Sur le plan tactique, prendre des bénéfices partiels sur l’or autour de 2000 USD/oz semble également pertinent dans la mesure où la difficulté à casser les deux points hauts précédents pourrait déclencher une forte correction. Nous restons toutefois optimistes sur le long terme à l'égard de l'or qui reste notre couverture préférée contre les événements à risque extrême.
Conclusion : garder le cap
Au cours des deux dernières semaines, nous avons assisté à une volatilité historique tant au niveau des rendements obligataires que des secteurs actions, tels que les banques.
Cependant, il convient de prendre du recul et d'analyser le contexte macroéconomique et financier dans son ensemble. Il est important de souligner que :
1.Les perspectives de croissance économique à court terme n'ont pas fondamentalement évolué. Aux États-Unis, l'indicateur GDPNow de la Fed d'Atlanta prévoit une croissance du PIB de 3,2 % au premier trimestre 2023, bien supérieure à son potentiel. L'indice de surprise économique en Europe reste bien au-dessus du point mort d'inflation à +48, soulignant une dynamique économique plus forte que prévu dans la zone euro.

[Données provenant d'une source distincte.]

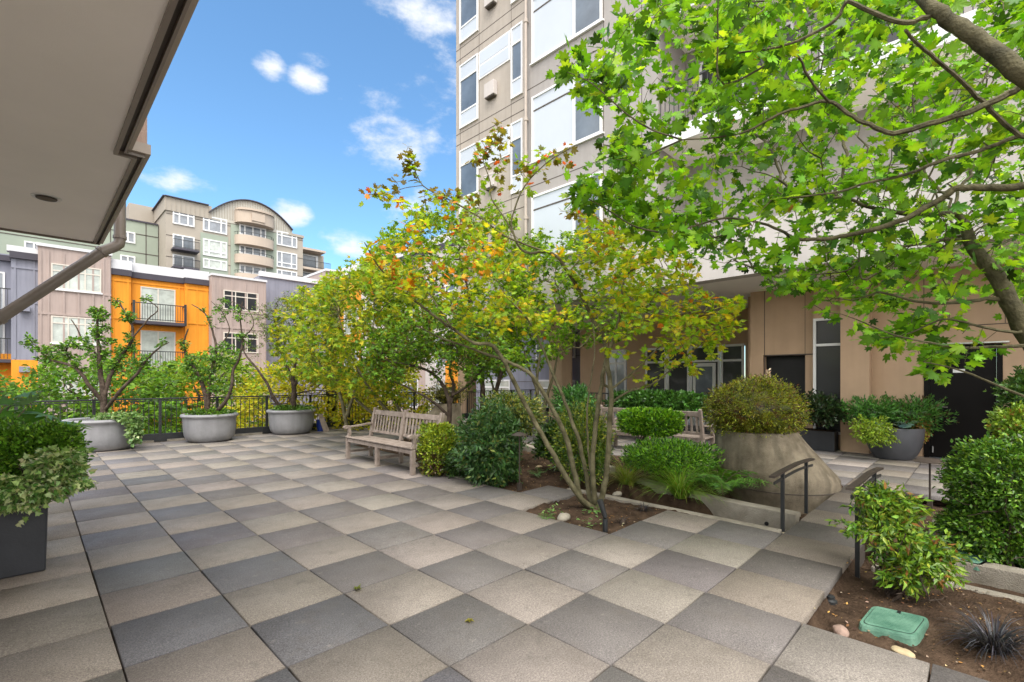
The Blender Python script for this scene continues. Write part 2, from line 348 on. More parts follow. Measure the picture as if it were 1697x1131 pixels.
# ---------------- trees ----------------
def resample(pts, step):
    pts = [np.asarray(p, float) for p in pts]; out_ = [(pts[0], 0.)]; 
    for i in range(len(pts)-1):
        d = np.linalg.norm(pts[i+1]-pts[i]); k = max(1, int(round(d/step)))
        for j in range(1, k+1): out_.append((pts[i]+(pts[i+1]-pts[i])*j/k, i+j/k))
    return out_
def crom(pts, rad, sub=4):
    """smooth a guide with catmull-rom, plus small wobble"""
    P = [np.asarray(p, float) for p in pts]; n = len(P); op = []; orr = []
    for i in range(n-1):
        p0, p1, p2, p3 = P[max(i-1, 0)], P[i], P[i+1], P[min(i+2, n-1)]
        for k in range(sub):
            t = k/sub; t2 = t*t; t3 = t2*t
            q = .5*((2*p1)+(-p0+p2)*t+(2*p0-5*p1+4*p2-p3)*t2+(-p0+3*p1-3*p2+p3)*t3)
            r = rad[i]+(rad[i+1]-rad[i])*t
            if op: q = q+RS.normal(0, min(r*.16, .004), 3)
            op.append(q); orr.append(r)
    op.append(P[-1]); orr.append(rad[-1]); return op, orr
def grow(guides, attr, step=.12, di=1.0, dk=.2, iters=60, tip=.003, expo=2.2, jitter=.25, maxr=.03, up=0., grav=0.):
    """guides: list of (points, radii). branches grow from them towards the attractor points (space colonisation)"""
    P = []; par = []; fixr = []; 
    for g in guides:
        pts, rad = g[0], g[1]; pts, rad = crom(pts, rad)
        prev = -1
        if P:
            d = np.linalg.norm(np.array(P)-pts[0], axis=1); j = int(d.argmin())
            if d[j] < .25: prev = j
        for i, q in enumerate(pts):
            P.append(np.array(q)); par.append(prev); fixr.append(rad[i]); prev = len(P)-1
    ng = len(P); P = list(P); A = np.array(attr, float)
    Pa = np.array(P); near = np.full(len(A), -1); nd = np.full(len(A), 1e9)
    for s in range(0, len(Pa), 256):
        d = np.linalg.norm(A[:, None]-Pa[None, s:s+256], axis=2); j = d.argmin(1); dm = d[np.arange(len(A)), j]; u = dm < nd; near[u] = j[u]+s; nd[u] = dm[u]
    alive = nd > dk; kids = {}
    for it in range(iters):
        act = alive & (nd < di*(1+it*.15))
        if not act.any(): break
        new = []; 
        for j in np.unique(near[act]):
            v = A[act & (near == j)]-P[j]; v = unit(v).mean(0); v = v+RS.normal(0, jitter, 3)+np.array([0, 0, up-grav]); v = v/max(np.linalg.norm(v), 1e-6)
            if kids.get(j, 0) > 3: 
                continue
            kids[j] = kids.get(j, 0)+1; new.append((j, P[j]+v*step))
        if not new: break
        b = len(P); 
        for j, q in new: P.append(q); par.append(j); fixr.append(0.)
        Q = np.array([q for _, q in new]); d = np.linalg.norm(A[:, None]-Q[None], axis=2); j = d.argmin(1); dm = d[np.arange(len(A)), j]; u = dm < nd; near[u] = j[u]+b; nd[u] = dm[u]
        alive &= nd > dk
    P = np.array(P); n = len(P); ch = [[] for _ in range(n)]
    for i, p in enumerate(par):
        if p >= 0: ch[p].append(i)
    rad = np.zeros(n); tips = np.zeros(n)
    for i in range(n-1, -1, -1):
        if not ch[i]: rad[i] = tip; tips[i] = 1
        else: rad[i] = min(sum(rad[c]**expo for c in ch[i] if fixr[c] == 0 or fixr[i] == 0)**(1/expo) if any(fixr[c] == 0 or fixr[i] == 0 for c in ch[i]) else tip, maxr); tips[i] = sum(tips[c] for c in ch[i])
        if fixr[i] > 0: rad[i] = max(fixr[i], tip)
    return dict(P=P, par=np.array(par), ch=ch, rad=rad, tips=tips, ng=ng, fix=np.array(fixr))
def branch_mesh(name, T, m, parent, sel=None, minr=0., sides=6):
    mb = MB(); P, ch, rad, par = T['P'], T['ch'], T['rad'], T['par']; starts = [(i, None) for i in range(len(P)) if par[i] < 0]
    while starts:
        i, pr = starts.pop(); pts = []; rr = []
        if pr is not None: pts.append(P[pr]); rr.append(min(rad[pr], rad[i]*1.25))
        while True:
            pts.append(P[i]); rr.append(rad[i])
            c = ch[i]
            if not c: break
            k = max(c, key=lambda q: (T['fix'][q] > 0, rad[q]))
            for q in c:
                if q != k: starts.append((q, i))
            i = k
        if len(pts) > 1 and max(rr) >= minr: mb.tube(pts, [float(r) for r in rr], 10 if max(rr) > .02 else (sides if max(rr) > .008 else 4), cap=True)
    return mb.build(name, m, parent, smooth=True)
def tip_leaves(T, per, spread, maxtips=3, noguide=True, extra=None):
    P, par, tips = T['P'], T['par'], T['tips']; idx = [i for i in range(len(P)) if tips[i] <= maxtips and par[i] >= 0 and (T['fix'][i] == 0 or not noguide or T['rad'][i] < .006)]
    idx = np.array(idx); idx = np.repeat(idx, per); d = unit(P[idx]-P[par[idx]])
    pos = P[idx]-d*RS.uniform(0, 1, (len(idx), 1))*.1
    side = RS.normal(0, 1, (len(idx), 3)); side -= d*(side*d).sum(1, keepdims=True); side = unit(side)
    ax = unit(side*1.0+d*.5+RS.normal(0, .2, side.shape))
    pos = pos+ax*RS.uniform(.15, 1, (len(idx), 1))*spread
    return pos, ax
def poly_sample(poly, n, d0, d1, dens=None, clump=None):
    """points in the volume whose outline is poly (pixels), between depths d0 and d1"""
    P = np.array(poly, float); lo = P.min(0); hi = P.max(0); res = []
    while len(res) < n:
        q = RS.uniform(lo, hi); x, y = q; inside = False; j = len(P)-1
        for i in range(len(P)):
            if (P[i, 1] > y) != (P[j, 1] > y) and x < (P[j, 0]-P[i, 0])*(y-P[i, 1])/(P[j, 1]-P[i, 1])+P[i, 0]: inside = not inside
            j = i
        if inside:
            p = V(x, y, RS.uniform(d0, d1))
            if clump is None or vnoise(p[None], clump[0], 31)[0] > clump[1]: res.append(p)
    return np.array(res)
def PD(*a): return [V(*q) for q in a]
def tree(name, label, guides, attr, base, bark, lm, tmpl, leaf, per, cols, wts, spread=.08, group=None, cat='tree', tilt=.6, maxtips=3, field=None, jit=.18, keep=1., extra_wood=None, **kw):
    T = grow(guides, attr, **kw)
    r = thing(name, label, cat, base, group)
    branch_mesh('trunk', T, bark, r)
    pos, ax = tip_leaves(T, per, spread, maxtips)
    if keep < 1: k = RS.rand(len(pos)) < keep; pos, ax = pos[k], ax[k]
    ax[:, 2] = ax[:, 2]*.5-.25*RS.rand(len(ax)); n = RS.normal(0, tilt, pos.shape)+np.array([0, 0, 1.])
    c = palette(len(pos), cols, wts, jit, pos, field)
    leaves('crown', pos, ax, n, leaf*RS.uniform(.55, 1.2, len(pos)), tmpl, c, lm, r)
    print('TREE', name, len(T['P']), len(pos)); return r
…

2.Les banques centrales telles que la Fed américaine, la BCE et la Banque d'Angleterre sont toutes sur le point de mettre un terme à leur cycle de relèvement des taux d'intérêt, les taux d'inflation étant orientés à la baisse.
3.Les rendements obligataires à court et long terme ont fortement chuté. Le rendement des bons du Trésor américain à 2 ans a chuté de 1,2 % depuis le 8 mars à 3,9 % actuellement, le rendement du Bund allemand à 10 ans a chuté de 0,65 % à 2,1 % et le rendement réel américain à 10 ans a reculé de 0,4 % à 1,3 %.
4.Les marchés d'actions ont étonnamment bien résisté, à l'exception des secteurs bancaires : l'Euro STOXX 50 est à moins de 5 % de ses récents plus hauts niveaux, tandis que le Nasdaq 100 a progressé dans le sillage de cette récente crise bancaire.
Compte tenu de ces éléments, nous ne voyons aucune raison pour changer radicalement nos opinions actuelles en matière d'allocation d'actifs.